For seismic, the most important breakthroughs include stacking (Harry Mayne), predictive decon (Robinson, Treitel and MIT group), statics, NMO velocity analysis (Taner and Koehler), Kirchhoff (Schneider et al.), wave equation (Claerbout), and reverse time (Whitmore, Lowenthal et al., McMechan) migration, rock physics (Nur’s group and others), 3D seismic imaging and acquisition (French and many others), anisotropy (Winterstein, Thomsen, Tsvankin and others), traveltime tomography (Gulf group with Langan, Bube, et al.), FWI (Tarantola, Lailly, Mora and others), SRME (Delft and Shell groups), AVO (Ostrander and others), MVA, attributes (Amoco group and Marfurt group), wide azimuth acquisition (BP and other groups).
Could you comment on the news that we heard some time back (Twilight in the desert) that Saudi Arabian oil may dry up sooner than anticipated?
I’m too low and on a different totem pole to shed new light on this issue, which was raised by a banker from the same street that gave us the crash of 2008. The Red Sea is a frontier area that Aramco is starting to explore, and it is also discussing the possibility of exploring for unconventional gas in the Northwest of KSA, and new technology can sometimes surprise even “Twilighters” and bankers.
Yours is a well known name in the industry and with the DL tour you will be able to reach out to many distant places.
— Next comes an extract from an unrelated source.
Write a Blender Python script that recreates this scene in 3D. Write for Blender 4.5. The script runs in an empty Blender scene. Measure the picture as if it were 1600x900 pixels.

Any comments on that?
If I can reveal new things to an audience that can eventually improve the effectiveness of their work, then I feel satisfied.
How do you feel about all the travelling that comes with the DL?
I like to travel, but the DL flight schedule is much more than I would choose for a vacation. I look upon it as something I need to do for many reasons, partly paying back the society and the profession that have given me so much. Also, I kind of like an unexpected pat on the back, even while mumbling, “Aw shucks.”
Of the many different awards that you have received, which one is the most dear to you and why?
I like the Kauffman Gold Medal the most. The surprising combination of two heavy medals and a plaque are beautiful. But I also like it the most because it is one of the highest SEG awards for achievement. Until I got it, I didn’t think much about achievement or recognition. Like most scientists and engineers, we do science to have fun and learn deeply about new things.
After having achieved so much, what motivates you now?
Have fun doing a good job and keep moving forward. My latest batch of students, postdocs, and research professor is really, really fun to work with.
What other interests do you have?
Reading world history, military history, science, some archaeology and politics. Motorcycling. Adventure stuff, such as my recent 7-day trek to Annapurna or my December camping experience in Wadi Rum, Jordan, site of the Lawrence of Arabia film.
Do you have any words of advice or inspiration for young people considering a career in Geophysics?
Follow your passions, with some bias to the passions that will support you financially. Don’t be afraid to think outside of the box. I use a rule of thumb, 70% straightforward and interesting stuff to pay the bills and 30% blue-sky stuff to possibly have some real fun. Don’t work 7 days/week in graduate school – you need a day off/week to recharge the batteries. Take at least one refreshing vacation per year. Try to achieve balance in your life: career, family, physical and emotional health.